Requirements: Begin at the first line below and copy each line exactly, ending with the line where "random.seed(7)" appears.

Dataset extract:
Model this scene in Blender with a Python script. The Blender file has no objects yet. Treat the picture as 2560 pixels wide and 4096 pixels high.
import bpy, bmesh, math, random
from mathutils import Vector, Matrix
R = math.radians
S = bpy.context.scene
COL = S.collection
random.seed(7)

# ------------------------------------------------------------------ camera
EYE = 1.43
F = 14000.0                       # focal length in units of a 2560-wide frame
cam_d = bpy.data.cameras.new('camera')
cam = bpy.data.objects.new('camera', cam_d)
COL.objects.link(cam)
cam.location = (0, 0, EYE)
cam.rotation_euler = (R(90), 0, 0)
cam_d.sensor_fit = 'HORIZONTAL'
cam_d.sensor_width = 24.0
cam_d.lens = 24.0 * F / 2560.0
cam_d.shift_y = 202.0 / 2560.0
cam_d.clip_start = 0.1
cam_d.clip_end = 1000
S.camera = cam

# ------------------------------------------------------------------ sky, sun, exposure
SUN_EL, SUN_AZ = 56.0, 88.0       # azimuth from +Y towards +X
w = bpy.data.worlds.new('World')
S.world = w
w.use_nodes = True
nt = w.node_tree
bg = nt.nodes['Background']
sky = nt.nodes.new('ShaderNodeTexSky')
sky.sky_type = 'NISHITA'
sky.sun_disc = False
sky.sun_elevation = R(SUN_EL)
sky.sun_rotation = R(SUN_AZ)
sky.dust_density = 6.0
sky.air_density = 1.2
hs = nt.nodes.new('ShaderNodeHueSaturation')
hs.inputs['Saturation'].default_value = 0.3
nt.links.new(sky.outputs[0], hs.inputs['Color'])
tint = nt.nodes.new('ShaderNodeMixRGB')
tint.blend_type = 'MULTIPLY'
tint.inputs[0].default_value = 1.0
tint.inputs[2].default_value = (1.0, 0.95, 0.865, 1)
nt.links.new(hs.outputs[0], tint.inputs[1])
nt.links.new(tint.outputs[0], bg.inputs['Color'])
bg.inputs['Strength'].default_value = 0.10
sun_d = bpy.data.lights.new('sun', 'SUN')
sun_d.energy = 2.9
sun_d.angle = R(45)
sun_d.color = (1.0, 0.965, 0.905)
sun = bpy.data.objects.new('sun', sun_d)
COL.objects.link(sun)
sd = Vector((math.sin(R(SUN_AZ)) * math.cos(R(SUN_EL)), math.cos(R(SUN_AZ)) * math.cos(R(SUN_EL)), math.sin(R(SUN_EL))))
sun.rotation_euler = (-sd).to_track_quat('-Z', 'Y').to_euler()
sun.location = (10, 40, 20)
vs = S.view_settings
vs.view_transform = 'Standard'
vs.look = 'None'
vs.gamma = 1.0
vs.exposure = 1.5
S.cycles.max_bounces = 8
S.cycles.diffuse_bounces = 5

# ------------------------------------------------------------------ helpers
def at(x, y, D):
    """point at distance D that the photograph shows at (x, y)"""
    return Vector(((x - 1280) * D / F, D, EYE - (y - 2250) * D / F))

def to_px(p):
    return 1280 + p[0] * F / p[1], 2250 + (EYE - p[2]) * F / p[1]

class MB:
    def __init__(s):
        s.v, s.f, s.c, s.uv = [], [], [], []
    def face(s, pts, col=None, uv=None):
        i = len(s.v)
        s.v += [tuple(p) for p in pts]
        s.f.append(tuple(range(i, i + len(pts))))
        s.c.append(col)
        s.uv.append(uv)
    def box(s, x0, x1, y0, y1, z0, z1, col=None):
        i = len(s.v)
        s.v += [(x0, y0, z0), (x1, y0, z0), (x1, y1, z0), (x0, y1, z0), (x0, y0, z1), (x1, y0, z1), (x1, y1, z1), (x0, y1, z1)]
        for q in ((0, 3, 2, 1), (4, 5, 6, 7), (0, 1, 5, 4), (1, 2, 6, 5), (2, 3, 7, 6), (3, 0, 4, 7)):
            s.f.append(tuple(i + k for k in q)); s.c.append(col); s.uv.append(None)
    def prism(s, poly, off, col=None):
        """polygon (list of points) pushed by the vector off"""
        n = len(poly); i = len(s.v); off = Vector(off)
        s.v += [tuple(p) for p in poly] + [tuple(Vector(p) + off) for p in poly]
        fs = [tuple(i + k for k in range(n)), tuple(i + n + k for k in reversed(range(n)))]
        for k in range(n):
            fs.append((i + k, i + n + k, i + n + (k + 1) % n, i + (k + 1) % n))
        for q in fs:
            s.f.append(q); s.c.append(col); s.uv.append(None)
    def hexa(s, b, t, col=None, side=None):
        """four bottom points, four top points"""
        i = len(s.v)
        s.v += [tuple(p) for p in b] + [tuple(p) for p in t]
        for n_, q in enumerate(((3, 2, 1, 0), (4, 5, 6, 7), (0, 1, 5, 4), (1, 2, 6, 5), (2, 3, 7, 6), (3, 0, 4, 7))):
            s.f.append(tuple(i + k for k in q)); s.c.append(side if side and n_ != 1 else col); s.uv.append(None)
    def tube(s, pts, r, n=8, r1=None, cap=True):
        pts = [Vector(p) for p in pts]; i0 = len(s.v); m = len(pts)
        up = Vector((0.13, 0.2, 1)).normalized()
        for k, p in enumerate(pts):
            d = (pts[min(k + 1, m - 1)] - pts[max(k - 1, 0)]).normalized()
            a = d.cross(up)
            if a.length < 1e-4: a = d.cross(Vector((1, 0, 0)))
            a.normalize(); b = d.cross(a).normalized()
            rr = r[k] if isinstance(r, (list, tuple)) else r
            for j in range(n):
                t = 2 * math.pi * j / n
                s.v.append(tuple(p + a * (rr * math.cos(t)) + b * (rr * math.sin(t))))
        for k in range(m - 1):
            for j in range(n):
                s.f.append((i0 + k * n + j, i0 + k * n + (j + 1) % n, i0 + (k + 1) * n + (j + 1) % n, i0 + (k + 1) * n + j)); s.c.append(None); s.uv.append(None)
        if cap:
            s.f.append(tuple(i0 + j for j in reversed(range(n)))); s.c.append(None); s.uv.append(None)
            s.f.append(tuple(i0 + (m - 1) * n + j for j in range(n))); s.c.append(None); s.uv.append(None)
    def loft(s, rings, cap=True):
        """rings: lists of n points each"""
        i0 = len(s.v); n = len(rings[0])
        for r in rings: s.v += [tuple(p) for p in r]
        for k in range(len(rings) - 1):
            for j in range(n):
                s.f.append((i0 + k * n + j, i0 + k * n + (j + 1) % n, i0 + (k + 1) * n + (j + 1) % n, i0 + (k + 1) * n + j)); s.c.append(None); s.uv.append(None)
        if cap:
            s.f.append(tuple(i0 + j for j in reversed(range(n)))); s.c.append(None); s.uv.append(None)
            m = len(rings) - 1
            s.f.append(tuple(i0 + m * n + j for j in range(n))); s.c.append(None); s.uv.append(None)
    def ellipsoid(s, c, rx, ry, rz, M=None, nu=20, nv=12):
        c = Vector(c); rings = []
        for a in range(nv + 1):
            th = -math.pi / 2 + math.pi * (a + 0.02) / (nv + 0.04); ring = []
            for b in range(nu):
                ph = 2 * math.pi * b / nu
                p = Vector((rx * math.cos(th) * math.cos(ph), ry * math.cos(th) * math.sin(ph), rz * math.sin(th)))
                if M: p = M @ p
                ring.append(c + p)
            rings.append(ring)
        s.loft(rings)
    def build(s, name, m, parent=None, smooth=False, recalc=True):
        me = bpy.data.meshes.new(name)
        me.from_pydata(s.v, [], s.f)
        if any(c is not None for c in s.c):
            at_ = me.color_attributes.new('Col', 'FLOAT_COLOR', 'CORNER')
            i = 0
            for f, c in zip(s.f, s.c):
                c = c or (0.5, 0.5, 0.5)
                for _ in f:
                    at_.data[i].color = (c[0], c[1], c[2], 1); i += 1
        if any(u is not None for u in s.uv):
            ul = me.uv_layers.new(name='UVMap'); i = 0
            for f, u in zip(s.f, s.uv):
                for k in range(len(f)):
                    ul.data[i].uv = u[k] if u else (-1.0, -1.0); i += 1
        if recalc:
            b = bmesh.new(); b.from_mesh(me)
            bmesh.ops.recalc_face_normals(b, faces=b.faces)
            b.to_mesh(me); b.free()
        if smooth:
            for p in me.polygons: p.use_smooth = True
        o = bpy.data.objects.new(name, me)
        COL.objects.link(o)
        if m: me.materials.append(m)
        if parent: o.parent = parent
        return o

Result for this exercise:
Model this scene in Blender with a Python script. The Blender file has no objects yet. Treat the picture as 2560 pixels wide and 4096 pixels high.
import bpy, bmesh, math, random
from mathutils import Vector, Matrix
R = math.radians
S = bpy.context.scene
COL = S.collection
random.seed(7)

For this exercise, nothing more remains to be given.